Naturalism is not enough here, nor is the euphemistic or periphrastic. There are flights which some will glibly categorise as surrealistic, fantasias of violence which are cognate with those in the ‘Journal of an Airman’ of Auden’s The Orators but which serve no mere schoolboy rebelliousness. There are fugues which derive their themes from the everyday symbolism of rage – the processes of sex and excretion, developed into perversion and coprophagy. The creation of new and horrible worlds, as in the same author’s The Ticket That Exploded, is as necessary to Burroughs’s vision as it is to Dante’s. There is no device which seems to me to be purely fanciful or gratuitous; I can think of no other way in which a book like this could possibly be written.

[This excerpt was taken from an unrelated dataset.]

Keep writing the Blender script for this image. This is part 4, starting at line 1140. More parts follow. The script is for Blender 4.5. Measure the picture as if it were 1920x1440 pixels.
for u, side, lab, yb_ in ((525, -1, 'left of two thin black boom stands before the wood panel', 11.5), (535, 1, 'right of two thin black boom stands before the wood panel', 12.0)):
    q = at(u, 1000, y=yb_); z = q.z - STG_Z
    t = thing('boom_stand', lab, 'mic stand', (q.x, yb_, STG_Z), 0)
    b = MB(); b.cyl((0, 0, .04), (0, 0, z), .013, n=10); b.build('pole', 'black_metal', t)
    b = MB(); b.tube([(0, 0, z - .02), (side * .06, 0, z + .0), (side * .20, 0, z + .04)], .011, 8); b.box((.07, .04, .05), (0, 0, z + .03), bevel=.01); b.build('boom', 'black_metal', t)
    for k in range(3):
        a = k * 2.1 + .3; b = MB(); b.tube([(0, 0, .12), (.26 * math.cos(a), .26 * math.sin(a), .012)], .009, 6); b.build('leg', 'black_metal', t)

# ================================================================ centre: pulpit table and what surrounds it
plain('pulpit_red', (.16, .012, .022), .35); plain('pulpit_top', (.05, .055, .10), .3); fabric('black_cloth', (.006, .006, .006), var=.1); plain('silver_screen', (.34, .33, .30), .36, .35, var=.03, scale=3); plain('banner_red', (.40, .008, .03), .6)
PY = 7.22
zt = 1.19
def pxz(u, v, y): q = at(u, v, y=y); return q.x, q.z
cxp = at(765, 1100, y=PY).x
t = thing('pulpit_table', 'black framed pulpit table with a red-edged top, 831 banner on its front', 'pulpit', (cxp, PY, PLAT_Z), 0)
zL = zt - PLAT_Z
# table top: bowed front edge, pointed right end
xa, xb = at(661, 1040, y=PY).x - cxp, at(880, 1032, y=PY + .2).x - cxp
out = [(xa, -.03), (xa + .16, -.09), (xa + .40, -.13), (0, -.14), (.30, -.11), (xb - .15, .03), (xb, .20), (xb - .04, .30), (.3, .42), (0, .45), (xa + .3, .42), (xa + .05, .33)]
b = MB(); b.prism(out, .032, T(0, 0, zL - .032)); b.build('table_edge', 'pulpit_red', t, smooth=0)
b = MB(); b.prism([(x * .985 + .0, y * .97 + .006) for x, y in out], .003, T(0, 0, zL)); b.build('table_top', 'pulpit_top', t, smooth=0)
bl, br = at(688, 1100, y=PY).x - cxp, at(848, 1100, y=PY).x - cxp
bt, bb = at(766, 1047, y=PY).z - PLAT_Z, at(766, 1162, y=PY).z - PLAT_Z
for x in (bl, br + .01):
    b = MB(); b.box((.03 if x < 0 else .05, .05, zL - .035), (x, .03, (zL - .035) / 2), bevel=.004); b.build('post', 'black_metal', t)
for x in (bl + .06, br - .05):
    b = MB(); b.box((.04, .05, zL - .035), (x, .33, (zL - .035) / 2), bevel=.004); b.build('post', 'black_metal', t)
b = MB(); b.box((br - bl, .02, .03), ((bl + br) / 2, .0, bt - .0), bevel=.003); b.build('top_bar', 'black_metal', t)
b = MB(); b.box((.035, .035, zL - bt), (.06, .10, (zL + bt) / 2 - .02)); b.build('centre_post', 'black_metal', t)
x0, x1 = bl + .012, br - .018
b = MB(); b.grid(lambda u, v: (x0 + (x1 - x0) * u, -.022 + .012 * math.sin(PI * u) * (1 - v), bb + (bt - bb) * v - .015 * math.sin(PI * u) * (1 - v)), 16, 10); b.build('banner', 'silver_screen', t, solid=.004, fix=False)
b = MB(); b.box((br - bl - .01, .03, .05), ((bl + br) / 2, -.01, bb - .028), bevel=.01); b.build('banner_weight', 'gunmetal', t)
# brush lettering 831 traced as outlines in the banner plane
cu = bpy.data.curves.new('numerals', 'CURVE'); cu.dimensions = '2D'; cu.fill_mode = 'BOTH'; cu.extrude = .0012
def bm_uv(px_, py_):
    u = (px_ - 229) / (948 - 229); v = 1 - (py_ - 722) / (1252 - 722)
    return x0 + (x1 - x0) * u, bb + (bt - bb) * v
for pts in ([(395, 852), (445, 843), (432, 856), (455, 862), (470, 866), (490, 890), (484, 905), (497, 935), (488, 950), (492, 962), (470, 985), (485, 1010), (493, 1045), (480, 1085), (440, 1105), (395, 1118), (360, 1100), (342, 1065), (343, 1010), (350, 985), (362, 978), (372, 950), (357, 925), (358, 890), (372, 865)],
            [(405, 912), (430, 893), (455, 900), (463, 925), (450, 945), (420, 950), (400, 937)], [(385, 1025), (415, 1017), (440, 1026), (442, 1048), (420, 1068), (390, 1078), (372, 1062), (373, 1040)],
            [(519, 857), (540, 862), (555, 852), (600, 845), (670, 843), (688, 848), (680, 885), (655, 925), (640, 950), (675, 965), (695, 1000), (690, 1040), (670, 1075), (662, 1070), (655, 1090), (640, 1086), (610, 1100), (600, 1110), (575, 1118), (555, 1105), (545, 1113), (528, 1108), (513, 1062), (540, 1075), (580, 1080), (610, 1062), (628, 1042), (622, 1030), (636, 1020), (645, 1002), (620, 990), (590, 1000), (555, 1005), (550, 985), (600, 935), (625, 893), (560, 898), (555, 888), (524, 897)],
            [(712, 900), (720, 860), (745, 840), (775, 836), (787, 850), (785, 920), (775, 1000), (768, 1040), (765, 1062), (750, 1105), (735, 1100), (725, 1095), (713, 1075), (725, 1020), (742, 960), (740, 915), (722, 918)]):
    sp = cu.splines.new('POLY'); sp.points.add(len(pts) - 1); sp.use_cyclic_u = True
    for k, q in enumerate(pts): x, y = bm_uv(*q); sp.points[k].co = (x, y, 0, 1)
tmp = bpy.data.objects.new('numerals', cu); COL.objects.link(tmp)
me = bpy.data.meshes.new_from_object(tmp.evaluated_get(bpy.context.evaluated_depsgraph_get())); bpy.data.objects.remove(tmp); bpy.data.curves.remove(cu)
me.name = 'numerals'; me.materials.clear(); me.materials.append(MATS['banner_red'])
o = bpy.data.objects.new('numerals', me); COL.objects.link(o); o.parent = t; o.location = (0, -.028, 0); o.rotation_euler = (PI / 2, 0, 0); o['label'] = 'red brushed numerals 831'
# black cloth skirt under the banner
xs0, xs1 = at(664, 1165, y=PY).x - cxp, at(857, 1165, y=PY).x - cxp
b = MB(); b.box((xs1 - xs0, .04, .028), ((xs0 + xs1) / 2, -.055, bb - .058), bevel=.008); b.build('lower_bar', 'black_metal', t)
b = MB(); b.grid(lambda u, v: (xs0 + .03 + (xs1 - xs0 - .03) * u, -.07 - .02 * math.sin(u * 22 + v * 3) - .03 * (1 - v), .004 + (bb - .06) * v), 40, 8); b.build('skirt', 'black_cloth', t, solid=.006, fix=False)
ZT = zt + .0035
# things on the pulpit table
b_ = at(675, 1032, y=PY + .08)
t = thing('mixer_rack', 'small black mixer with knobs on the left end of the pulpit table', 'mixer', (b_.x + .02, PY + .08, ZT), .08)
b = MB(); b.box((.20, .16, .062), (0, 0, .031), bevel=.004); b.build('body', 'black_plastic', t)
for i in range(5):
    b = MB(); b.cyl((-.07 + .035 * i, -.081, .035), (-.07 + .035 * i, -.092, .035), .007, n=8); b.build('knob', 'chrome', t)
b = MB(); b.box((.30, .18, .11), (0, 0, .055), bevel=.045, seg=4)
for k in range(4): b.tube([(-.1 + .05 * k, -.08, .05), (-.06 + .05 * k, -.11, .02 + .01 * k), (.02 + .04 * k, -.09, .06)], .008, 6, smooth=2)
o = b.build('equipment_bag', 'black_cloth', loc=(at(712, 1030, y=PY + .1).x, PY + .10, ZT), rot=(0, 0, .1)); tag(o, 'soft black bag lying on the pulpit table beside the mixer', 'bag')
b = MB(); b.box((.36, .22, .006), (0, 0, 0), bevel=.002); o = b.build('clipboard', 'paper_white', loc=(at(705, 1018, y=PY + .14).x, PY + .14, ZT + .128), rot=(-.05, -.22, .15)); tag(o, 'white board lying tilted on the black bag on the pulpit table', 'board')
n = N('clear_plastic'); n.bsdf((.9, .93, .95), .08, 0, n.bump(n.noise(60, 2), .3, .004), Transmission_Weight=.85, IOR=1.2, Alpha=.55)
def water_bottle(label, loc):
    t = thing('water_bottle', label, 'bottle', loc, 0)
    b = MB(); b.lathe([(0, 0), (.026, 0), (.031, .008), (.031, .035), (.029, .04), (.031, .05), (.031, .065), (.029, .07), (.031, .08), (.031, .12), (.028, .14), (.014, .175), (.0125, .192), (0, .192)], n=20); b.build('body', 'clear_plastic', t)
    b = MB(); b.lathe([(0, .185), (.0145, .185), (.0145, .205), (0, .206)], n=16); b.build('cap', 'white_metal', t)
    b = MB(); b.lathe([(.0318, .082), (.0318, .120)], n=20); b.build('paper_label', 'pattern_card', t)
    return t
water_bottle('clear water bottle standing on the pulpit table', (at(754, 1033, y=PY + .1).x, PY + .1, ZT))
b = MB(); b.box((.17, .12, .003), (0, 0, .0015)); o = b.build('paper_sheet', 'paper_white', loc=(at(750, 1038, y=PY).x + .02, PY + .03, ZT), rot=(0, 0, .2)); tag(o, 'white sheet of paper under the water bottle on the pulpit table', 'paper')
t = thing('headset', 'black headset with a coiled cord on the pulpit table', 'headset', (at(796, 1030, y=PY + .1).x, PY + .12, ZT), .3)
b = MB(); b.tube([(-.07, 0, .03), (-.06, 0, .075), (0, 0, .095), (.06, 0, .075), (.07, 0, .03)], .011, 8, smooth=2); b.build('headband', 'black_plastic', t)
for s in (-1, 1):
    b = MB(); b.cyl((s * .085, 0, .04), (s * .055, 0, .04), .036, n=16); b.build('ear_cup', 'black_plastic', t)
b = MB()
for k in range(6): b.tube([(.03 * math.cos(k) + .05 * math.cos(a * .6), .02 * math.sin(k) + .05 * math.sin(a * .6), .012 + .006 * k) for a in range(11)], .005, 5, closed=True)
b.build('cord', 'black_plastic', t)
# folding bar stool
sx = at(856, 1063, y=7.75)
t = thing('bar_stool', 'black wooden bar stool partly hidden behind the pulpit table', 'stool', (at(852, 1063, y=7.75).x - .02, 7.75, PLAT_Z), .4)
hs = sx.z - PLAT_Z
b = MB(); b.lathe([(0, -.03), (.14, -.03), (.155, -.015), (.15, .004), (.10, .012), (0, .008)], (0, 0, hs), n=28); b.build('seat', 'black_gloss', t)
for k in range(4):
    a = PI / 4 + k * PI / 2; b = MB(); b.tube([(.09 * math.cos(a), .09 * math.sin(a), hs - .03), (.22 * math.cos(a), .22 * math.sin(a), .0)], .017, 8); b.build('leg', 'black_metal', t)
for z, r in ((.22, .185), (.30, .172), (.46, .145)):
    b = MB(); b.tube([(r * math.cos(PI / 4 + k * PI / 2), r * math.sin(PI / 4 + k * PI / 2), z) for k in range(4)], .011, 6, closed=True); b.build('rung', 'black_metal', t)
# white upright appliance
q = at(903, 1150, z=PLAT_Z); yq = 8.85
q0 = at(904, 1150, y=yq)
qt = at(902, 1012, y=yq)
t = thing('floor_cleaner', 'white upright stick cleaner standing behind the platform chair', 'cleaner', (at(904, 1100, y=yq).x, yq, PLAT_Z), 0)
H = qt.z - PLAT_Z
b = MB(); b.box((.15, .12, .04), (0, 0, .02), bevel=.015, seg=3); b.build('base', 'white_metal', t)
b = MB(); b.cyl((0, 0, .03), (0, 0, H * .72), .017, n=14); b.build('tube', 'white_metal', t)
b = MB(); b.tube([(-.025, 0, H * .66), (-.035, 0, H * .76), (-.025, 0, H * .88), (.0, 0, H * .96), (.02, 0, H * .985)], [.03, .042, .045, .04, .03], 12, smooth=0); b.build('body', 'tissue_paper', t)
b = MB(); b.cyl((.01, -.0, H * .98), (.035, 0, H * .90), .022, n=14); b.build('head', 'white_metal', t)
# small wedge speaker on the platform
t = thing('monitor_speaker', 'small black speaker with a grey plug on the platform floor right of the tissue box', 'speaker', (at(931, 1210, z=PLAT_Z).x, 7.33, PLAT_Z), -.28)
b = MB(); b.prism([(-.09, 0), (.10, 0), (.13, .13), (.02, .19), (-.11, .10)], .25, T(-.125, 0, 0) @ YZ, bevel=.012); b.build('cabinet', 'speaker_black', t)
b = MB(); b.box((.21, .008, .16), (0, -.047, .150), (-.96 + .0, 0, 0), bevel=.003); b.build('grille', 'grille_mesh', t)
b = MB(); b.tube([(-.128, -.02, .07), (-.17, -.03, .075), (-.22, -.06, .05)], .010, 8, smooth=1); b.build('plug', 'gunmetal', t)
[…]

As in any important piece of literature (and The Naked Lunch is very important) one ends by admiring the art which is able to transmute such terrible subject-matter into the pretext for a kind of joy (compare King Lear). It is the mystery of art which enables us to read Swift again and again and emerge not harrowed but elated. Mr Burroughs’s art is highly individual. He has in his time admired both Gertrude Stein and James Joyce, but he has developed techniques which seem to betray very little of the influence of that mistress and that master. For that matter, he admires Sterne and Jane Austen. His concern is with art first and last, and it is doubtful whether the cries of outrage which his book will undoubtedly provoke in this country will disturb him much. The making of this particular work of art was part of an ineluctable vocation. It demands to be read.